DATA TO PROCESS >>
☆ ☆ ☆ ☆ ☆ ☆ ☆
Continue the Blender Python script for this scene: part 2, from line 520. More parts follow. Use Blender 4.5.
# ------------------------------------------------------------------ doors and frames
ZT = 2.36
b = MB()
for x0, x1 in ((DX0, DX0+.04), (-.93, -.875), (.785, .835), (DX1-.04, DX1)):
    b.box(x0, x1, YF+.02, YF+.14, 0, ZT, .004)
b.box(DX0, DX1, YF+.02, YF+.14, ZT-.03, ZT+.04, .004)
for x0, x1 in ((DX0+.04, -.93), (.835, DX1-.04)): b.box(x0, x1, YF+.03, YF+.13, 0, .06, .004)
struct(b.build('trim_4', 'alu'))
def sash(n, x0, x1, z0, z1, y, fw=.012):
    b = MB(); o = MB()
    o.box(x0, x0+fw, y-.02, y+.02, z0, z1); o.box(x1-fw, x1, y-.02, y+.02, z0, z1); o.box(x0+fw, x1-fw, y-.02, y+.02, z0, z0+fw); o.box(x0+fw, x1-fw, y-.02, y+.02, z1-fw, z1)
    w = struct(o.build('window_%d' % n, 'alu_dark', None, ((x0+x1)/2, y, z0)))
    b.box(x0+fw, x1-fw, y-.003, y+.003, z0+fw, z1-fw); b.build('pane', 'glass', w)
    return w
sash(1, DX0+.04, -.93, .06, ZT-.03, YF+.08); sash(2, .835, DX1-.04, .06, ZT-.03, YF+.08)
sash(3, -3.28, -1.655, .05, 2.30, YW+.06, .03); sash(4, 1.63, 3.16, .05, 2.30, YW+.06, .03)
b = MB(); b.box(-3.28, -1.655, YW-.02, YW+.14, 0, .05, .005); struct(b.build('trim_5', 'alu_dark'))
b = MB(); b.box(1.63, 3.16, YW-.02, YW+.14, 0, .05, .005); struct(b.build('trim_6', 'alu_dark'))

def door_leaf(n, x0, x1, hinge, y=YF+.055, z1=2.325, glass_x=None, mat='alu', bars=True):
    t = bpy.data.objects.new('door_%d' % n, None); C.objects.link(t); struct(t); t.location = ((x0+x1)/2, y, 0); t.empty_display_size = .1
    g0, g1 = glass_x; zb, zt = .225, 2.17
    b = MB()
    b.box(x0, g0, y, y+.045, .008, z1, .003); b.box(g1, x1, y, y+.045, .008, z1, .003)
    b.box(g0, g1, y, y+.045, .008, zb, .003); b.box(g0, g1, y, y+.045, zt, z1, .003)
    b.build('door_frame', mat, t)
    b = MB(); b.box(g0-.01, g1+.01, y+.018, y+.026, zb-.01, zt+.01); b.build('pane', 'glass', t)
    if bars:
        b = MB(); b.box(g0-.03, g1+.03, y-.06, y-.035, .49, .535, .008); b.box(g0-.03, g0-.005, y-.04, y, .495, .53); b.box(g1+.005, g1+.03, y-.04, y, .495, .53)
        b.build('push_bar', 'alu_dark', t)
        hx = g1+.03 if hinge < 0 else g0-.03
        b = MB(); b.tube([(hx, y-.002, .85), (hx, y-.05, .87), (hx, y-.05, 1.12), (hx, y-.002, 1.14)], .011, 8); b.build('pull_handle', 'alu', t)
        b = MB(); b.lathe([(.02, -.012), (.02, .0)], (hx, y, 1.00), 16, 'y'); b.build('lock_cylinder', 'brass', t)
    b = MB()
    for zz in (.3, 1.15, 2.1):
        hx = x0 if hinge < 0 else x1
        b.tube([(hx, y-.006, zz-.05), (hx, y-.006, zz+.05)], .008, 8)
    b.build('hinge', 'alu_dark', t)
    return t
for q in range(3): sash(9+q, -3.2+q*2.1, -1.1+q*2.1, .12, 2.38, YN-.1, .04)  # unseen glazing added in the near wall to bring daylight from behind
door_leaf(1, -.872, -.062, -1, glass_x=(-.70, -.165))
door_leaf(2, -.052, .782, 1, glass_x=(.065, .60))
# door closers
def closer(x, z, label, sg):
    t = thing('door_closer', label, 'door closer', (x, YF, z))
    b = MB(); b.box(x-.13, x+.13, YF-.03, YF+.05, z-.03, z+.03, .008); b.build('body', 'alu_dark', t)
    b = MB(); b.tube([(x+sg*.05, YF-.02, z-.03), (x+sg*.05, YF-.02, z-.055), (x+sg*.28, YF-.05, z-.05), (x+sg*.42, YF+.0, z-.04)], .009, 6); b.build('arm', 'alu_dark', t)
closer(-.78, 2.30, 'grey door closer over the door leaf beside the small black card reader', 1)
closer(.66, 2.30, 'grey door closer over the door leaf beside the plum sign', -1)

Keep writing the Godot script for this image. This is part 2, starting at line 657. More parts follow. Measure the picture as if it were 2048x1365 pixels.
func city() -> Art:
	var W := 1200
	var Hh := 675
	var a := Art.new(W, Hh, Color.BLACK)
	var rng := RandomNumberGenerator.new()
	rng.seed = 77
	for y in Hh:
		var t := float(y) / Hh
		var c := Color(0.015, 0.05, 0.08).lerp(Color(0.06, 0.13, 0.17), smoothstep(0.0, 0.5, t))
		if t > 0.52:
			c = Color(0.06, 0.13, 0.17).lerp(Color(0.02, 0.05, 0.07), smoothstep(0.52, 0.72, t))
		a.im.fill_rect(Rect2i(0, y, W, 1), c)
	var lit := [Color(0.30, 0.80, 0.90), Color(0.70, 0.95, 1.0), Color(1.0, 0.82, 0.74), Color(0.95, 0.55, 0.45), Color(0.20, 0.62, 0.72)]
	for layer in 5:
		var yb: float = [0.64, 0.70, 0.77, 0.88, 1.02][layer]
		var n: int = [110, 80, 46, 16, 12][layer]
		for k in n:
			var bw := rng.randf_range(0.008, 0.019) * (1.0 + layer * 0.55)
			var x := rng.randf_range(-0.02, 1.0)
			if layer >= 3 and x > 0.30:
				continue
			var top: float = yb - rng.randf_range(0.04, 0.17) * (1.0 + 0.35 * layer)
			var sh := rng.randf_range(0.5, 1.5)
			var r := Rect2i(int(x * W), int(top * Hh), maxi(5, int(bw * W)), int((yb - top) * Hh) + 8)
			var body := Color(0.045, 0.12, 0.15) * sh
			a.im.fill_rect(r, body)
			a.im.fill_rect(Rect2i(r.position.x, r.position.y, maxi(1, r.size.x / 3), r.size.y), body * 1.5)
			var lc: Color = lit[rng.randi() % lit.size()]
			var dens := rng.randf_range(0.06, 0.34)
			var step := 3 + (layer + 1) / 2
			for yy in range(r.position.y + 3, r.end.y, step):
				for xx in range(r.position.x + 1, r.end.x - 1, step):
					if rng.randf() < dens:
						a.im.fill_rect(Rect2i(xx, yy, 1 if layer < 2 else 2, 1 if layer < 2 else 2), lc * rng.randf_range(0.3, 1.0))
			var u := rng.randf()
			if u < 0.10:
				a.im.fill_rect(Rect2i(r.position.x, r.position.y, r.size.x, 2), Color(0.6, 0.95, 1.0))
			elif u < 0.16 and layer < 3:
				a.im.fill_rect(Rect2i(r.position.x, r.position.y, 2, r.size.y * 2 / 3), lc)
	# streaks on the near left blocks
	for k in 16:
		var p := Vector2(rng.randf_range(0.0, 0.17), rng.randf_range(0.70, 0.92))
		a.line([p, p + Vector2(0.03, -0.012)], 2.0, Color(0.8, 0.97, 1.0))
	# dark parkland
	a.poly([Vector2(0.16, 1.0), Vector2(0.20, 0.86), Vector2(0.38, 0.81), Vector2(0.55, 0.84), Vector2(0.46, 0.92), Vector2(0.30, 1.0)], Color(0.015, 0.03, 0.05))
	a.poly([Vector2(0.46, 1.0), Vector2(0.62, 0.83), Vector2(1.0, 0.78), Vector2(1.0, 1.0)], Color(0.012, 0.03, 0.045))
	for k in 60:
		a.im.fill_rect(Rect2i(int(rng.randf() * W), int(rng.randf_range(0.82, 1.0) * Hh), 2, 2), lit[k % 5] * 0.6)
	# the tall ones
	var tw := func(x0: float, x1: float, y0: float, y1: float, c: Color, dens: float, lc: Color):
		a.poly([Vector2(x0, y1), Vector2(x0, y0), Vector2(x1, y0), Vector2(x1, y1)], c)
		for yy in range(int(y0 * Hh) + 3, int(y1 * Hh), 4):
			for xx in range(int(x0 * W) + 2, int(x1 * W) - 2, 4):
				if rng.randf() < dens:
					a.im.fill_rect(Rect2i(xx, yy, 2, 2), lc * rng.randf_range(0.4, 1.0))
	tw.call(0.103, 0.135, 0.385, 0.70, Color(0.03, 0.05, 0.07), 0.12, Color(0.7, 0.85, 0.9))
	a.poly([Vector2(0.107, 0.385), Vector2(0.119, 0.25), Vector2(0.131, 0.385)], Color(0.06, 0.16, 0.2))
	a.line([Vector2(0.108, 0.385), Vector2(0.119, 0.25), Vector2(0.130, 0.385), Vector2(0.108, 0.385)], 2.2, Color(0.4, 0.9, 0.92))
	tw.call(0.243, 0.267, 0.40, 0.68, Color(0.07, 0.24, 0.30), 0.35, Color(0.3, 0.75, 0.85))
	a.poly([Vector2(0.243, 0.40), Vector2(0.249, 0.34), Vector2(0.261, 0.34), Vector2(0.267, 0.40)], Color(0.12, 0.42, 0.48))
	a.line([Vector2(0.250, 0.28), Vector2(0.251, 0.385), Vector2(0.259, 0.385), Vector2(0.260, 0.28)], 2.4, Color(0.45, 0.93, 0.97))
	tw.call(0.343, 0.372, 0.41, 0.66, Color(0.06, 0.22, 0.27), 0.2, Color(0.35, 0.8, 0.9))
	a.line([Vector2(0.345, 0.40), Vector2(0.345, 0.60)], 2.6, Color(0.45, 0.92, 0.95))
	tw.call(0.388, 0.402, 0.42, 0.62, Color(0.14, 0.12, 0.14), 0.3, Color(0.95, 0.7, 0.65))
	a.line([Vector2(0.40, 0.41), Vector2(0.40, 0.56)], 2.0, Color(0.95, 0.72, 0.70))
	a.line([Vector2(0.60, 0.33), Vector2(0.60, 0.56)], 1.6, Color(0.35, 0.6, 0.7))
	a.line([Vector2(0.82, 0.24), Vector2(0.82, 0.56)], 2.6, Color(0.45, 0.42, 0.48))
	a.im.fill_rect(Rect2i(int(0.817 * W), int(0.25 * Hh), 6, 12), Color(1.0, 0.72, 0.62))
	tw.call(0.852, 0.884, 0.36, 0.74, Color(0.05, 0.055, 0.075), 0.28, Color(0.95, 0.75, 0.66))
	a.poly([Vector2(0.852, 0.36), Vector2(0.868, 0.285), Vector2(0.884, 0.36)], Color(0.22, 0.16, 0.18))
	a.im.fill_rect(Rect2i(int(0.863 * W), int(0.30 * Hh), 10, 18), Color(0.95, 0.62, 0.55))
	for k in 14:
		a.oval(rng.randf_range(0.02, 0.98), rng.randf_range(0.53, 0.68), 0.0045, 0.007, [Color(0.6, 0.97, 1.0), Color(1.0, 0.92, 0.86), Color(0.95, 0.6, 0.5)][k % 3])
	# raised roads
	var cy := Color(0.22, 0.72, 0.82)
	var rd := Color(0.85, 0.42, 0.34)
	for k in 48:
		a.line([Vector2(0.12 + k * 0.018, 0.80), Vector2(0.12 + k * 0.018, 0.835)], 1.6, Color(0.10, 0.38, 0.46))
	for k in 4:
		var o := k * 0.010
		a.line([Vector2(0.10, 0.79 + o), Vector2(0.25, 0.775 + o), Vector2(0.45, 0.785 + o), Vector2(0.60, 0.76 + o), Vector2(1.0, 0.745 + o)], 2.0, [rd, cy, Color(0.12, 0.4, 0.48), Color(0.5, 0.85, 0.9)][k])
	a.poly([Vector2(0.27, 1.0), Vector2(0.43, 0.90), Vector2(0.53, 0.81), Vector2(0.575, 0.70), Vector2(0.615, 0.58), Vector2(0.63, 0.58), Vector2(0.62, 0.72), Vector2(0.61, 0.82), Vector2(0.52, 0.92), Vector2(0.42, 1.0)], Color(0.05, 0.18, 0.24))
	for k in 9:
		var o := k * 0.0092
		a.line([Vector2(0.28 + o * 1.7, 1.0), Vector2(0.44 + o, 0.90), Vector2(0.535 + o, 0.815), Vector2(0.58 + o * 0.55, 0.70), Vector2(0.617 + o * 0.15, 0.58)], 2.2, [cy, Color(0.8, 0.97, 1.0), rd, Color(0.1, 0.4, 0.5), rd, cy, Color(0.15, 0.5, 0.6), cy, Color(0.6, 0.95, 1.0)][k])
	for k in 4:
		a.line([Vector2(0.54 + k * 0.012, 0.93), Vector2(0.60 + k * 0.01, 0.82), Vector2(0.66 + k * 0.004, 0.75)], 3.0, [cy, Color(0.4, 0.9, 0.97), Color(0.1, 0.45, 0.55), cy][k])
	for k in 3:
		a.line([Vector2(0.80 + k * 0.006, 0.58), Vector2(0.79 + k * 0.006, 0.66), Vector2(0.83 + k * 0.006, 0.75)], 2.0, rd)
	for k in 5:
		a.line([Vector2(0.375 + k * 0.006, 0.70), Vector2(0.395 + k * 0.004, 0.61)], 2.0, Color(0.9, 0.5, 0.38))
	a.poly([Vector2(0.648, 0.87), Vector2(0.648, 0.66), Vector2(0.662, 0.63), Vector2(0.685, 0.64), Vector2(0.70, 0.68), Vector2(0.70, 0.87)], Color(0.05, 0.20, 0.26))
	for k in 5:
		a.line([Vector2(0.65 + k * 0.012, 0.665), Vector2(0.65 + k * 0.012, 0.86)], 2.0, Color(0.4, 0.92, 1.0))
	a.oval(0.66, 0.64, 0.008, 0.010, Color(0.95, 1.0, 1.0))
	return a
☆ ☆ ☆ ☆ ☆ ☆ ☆
THE REQUEST >>
Output a single number: how many lines contain the word "parts".

RESPONSE BELOW >>
2